SEOUL, SOUTH KOREA — North Korea has fired its first intercontinental ballistic missile, or ICBM, since displaying its largest show of ICBMs during a late-night military parade last week. The missile, soaring at a lofted trajectory, landed within Japan’s exclusive economic zone, according to Tokyo.
Japan’s Defense Ministry characterized the weapon as an “ICBM-class” missile, noting it traveled for more than an hour before splashing into waters some 200 kilometers west of Hokkaido prefecture’s Oshima-Oshima Island at about 6:27 p.m. The Tokyo government has lodged an official protest against Pyongyang through its embassy in Beijing, Kyodo News reported.
Japanese Prime Minister Fumio Kishida, from his official residence, denounced the launch as an “outrageous act that escalates provocations against the international community.”
The ICBM’s top altitude was similar to—though shy of—North Korea’s last test of its farthest-flying “monster missile.” The November 18 test of the Hwasong-17 missile had reached a top altitude of 6,000 kilometers and traveled a distance of 1,000 kilometers.
This time, the nuclear-armed state’s weapon flew as high as 5,700 kilometers and traversed 900 kilometers, Tokyo said, adding it still had the capacity to reach the continental United States given a normalized trajectory of 14,000 kilometers.
Japan’s chief cabinet secretary, Hirokazu Matsuno, also raised concerns that Pyongyang could continue its provocative actions, including resuming nuclear tests.
Following an emergency meeting, South Korea’s National Security Council on Saturday evening condemned the long-range ballistic missile launch as a “grave violation of U.N. Security Council resolutions” in a statement.
It also criticized Pyongyang’s “clinging” to large-scale military parades and nuclear and missile development at the cost of starvation for its people. Seoul underlined all North Korea stands to gain from such provocations are rigorous economic sanctions by the international community.
According to Seoul’s military, the long-range ballistic missile was launched from the Sunan area near the capital, Pyongyang, at 5:22 p.m. local time.
Saturday’s missile launch follows a warning by North Korea’s Foreign Ministry issued Friday that U.S.-planned actions, including what it claimed were 20 joint military exercises with South Korea this year, would again plunge the Korean Peninsula “into the grave vortex of escalating tension.”
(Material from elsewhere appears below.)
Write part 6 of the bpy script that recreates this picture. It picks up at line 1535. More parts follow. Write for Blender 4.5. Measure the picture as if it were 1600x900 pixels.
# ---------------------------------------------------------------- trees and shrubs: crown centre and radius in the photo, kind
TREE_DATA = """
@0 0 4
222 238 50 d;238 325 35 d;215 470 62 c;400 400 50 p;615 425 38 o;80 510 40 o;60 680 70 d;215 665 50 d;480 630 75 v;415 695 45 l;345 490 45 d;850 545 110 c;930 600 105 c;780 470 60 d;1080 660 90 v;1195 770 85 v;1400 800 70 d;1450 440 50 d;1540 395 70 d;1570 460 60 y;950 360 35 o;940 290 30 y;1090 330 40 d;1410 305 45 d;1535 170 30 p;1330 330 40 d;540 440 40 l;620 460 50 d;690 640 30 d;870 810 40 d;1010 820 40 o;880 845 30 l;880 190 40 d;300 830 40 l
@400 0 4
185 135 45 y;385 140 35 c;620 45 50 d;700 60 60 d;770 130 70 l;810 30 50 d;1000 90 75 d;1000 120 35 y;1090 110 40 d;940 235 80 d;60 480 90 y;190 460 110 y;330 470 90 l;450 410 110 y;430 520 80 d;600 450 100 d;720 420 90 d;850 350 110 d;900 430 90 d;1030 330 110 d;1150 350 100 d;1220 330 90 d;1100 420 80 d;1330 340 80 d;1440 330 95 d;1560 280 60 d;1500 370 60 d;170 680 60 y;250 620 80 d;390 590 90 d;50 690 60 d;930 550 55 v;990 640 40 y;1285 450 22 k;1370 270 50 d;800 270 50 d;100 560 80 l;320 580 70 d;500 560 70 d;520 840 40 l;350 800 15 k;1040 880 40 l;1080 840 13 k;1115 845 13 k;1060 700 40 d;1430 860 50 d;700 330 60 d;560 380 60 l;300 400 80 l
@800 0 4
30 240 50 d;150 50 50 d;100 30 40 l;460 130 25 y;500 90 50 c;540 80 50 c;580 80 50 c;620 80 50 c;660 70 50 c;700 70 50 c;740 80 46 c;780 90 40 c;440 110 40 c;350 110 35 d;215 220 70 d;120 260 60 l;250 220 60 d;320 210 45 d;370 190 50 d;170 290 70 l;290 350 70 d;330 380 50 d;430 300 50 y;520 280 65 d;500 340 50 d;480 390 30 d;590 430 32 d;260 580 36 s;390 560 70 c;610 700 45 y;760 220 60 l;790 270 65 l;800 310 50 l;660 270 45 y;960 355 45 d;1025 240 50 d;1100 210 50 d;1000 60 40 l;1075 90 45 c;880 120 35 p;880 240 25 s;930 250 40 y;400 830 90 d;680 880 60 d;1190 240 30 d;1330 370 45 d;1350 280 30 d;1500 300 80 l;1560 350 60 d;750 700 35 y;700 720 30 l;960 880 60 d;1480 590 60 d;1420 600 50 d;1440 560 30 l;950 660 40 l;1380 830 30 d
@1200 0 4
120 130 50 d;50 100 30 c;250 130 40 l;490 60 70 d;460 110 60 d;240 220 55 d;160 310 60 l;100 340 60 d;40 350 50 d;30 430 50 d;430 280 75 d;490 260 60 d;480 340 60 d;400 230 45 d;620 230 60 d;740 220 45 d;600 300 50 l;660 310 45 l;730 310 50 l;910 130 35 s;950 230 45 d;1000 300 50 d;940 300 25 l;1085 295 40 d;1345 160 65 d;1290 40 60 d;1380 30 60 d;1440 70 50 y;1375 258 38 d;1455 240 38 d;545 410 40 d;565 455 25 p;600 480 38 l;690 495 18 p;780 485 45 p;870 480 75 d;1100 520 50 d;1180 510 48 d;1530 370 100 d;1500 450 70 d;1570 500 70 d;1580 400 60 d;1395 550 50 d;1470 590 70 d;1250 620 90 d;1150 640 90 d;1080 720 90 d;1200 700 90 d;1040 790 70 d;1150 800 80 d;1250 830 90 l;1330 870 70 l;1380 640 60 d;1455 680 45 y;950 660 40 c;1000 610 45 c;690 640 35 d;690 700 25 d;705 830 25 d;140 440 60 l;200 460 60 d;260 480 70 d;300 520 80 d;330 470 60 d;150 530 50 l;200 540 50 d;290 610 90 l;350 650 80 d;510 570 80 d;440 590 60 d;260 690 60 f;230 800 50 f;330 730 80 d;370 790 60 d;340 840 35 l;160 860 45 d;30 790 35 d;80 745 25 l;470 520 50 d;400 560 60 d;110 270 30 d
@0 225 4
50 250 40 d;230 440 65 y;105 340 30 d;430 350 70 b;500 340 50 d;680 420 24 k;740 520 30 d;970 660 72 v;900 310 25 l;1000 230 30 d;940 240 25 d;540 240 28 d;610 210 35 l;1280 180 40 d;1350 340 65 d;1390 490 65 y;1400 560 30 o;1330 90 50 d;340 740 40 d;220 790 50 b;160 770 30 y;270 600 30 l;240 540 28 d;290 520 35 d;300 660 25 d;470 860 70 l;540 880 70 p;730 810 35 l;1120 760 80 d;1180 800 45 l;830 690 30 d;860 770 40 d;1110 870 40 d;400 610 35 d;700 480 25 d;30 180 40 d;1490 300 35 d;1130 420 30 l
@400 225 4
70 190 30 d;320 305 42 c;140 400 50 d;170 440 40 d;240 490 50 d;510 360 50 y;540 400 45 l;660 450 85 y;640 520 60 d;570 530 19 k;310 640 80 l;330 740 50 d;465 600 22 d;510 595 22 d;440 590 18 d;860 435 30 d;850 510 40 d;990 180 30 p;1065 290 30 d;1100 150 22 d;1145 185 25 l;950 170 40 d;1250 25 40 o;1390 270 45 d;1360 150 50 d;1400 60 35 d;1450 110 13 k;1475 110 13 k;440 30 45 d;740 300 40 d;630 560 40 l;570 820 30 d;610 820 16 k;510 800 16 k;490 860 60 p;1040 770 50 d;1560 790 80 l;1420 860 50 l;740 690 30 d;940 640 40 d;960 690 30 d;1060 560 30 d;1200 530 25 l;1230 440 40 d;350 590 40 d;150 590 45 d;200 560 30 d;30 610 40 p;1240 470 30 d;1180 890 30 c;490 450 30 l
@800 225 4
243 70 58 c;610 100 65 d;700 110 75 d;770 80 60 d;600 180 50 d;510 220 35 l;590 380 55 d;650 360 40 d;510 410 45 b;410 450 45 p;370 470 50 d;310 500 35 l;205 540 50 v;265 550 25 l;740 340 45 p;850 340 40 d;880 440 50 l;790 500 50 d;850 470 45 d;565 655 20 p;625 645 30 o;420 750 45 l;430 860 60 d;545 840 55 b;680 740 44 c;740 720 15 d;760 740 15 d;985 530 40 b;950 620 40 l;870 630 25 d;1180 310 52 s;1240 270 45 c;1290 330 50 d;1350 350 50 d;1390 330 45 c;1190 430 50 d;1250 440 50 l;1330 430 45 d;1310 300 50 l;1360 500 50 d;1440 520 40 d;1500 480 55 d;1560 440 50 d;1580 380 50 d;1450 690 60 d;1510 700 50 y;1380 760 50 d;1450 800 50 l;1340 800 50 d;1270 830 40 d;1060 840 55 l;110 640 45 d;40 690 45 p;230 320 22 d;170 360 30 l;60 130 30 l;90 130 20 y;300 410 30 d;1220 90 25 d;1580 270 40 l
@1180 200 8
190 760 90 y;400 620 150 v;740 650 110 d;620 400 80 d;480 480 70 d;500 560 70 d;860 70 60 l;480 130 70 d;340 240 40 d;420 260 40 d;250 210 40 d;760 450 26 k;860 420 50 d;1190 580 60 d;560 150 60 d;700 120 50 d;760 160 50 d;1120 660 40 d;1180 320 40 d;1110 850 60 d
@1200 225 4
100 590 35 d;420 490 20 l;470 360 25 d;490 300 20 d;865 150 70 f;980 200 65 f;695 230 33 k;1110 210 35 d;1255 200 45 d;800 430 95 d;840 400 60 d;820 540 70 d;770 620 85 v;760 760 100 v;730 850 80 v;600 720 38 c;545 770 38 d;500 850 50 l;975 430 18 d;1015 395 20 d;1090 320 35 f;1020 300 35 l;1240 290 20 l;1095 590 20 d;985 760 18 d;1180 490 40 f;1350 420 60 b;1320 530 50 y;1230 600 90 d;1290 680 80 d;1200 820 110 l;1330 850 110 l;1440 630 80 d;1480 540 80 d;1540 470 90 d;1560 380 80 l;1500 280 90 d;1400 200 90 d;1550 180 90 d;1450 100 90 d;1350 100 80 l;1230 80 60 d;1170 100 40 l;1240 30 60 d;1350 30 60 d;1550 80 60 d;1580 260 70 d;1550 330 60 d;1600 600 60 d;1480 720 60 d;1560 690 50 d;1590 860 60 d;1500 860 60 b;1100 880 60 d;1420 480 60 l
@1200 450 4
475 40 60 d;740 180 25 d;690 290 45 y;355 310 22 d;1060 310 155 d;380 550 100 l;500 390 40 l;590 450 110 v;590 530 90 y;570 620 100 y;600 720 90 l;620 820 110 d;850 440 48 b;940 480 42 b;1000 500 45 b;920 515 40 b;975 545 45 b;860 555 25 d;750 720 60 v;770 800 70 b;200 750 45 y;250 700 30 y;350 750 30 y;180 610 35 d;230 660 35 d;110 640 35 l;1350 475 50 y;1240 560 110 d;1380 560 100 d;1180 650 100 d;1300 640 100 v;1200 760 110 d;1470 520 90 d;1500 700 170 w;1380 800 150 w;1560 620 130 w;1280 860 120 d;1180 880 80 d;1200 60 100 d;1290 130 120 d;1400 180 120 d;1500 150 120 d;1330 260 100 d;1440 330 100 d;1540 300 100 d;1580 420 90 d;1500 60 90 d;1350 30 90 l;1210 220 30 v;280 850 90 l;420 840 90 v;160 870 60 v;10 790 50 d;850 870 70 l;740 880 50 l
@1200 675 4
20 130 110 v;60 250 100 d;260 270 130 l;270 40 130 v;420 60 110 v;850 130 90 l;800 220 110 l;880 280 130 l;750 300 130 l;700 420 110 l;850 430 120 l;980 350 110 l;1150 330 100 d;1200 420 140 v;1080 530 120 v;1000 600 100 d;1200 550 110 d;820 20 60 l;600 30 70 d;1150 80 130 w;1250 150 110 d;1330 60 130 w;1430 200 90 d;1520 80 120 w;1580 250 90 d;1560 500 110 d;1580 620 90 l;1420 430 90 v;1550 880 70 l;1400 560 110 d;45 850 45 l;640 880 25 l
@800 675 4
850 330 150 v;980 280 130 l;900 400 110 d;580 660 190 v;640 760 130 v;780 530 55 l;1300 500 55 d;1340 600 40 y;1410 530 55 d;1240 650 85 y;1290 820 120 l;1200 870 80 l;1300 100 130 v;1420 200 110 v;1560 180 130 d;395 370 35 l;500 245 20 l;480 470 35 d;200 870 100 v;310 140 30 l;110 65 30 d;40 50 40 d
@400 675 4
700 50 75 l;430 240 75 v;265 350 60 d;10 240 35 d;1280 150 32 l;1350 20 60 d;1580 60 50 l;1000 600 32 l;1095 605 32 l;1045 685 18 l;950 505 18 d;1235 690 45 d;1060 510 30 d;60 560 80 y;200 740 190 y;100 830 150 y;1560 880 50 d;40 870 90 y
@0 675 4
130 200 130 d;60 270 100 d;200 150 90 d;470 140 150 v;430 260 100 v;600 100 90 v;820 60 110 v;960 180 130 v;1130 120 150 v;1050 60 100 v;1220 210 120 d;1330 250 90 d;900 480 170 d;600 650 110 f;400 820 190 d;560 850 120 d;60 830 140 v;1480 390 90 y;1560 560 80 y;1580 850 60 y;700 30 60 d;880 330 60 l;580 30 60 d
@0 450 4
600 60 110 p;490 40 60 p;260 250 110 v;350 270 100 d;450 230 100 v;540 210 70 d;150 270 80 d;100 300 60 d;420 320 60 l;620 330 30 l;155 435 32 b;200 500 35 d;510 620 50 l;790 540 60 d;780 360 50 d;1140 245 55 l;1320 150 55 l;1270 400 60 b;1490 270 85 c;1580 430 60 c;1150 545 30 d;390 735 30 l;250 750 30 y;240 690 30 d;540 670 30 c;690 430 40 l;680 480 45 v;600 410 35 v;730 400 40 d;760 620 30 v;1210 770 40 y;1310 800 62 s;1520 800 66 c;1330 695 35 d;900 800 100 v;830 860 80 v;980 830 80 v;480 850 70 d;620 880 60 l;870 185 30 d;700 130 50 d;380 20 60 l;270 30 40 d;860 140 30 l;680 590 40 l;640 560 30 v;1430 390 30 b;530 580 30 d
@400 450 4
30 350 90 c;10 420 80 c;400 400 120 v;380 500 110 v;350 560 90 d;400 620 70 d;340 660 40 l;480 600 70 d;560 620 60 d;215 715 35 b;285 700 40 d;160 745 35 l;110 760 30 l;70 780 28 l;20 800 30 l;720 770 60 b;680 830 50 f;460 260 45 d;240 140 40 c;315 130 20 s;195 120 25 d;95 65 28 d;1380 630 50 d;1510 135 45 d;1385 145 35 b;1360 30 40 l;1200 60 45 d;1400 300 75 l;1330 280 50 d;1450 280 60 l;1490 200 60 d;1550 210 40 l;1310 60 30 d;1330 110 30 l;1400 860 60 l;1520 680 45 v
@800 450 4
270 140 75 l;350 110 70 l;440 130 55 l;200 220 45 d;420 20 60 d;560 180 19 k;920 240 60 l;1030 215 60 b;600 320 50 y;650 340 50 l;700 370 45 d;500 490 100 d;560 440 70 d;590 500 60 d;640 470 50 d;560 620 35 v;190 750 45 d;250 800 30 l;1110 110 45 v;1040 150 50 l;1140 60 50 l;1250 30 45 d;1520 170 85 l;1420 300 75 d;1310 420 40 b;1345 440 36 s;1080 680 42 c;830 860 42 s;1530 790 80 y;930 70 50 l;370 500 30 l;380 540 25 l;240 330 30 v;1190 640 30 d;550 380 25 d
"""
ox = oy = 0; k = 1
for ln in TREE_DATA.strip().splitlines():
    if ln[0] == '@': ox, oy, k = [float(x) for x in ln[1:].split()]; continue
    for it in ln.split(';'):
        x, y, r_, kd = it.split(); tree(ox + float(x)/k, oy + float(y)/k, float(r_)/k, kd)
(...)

In its statement posted on state-run media Korean Central News Agency, it also blasted Washington for “coercively convoking” a United Nations Security Council meeting “to take issue with [North Korea’s] right to self-defense.”
The Security Council had convened a closed-door meeting in New York on Thursday afternoon to discuss North Korea and nonproliferation, according to its website.
Though little is known of the content of that meeting, U.S. Ambassador Linda Thomas-Greenfield tweeted that a “candid discussion” was conducted on North Korea’s “unlawful WMD [weapons of mass destruction] and ballistic missile advancements. The council cannot stay silent in the face of the growing threat,” she added.
Among those briefing meeting participants was International Atomic Energy Agency Director General Rafael Grossi. He tweeted Thursday, “The DPRK’s nuclear activities continue to be a cause for serious concern… @IAEAorg continues to maintain its enhanced readiness to play its essential role in verifying North Korea’s nuclear programme.”
DPRK is the acronym for North Korea’s official name, the Democratic People’s Republic of Korea.
Joint military exercises
The United States and South Korea are set to engage in a “tabletop” exercise at the Pentagon on Wednesday, which will feature military leaders talking through a coordinated response to a hypothetical North Korean nuclear attack on the Korean Peninsula.
This year’s combined springtime exercises named Freedom Shield is also set to take place next month for 11 days, according to Seoul, under “realistic” nuclear threat scenarios, while drawing lessons from Russia’s ongoing invasion of Ukraine.
North Korea has in recent months expressed pointed threats against South Korea, even as it codified situations where a preemptive nuclear strike would be allowable, during a meeting of its rubber-stamp parliament last September.
On February 8, Pyongyang showcased a new type of ICBM during an elaborate military parade, which several analysts assessed to be a mock-up of a missile that will run on a solid-fueled engine, in a projected shift away from North Korea’s liquid-fueled missile stockpile.
It remains to be seen, however, whether Saturday’s long-range ballistic missile is a new version or a previously tested ICBM.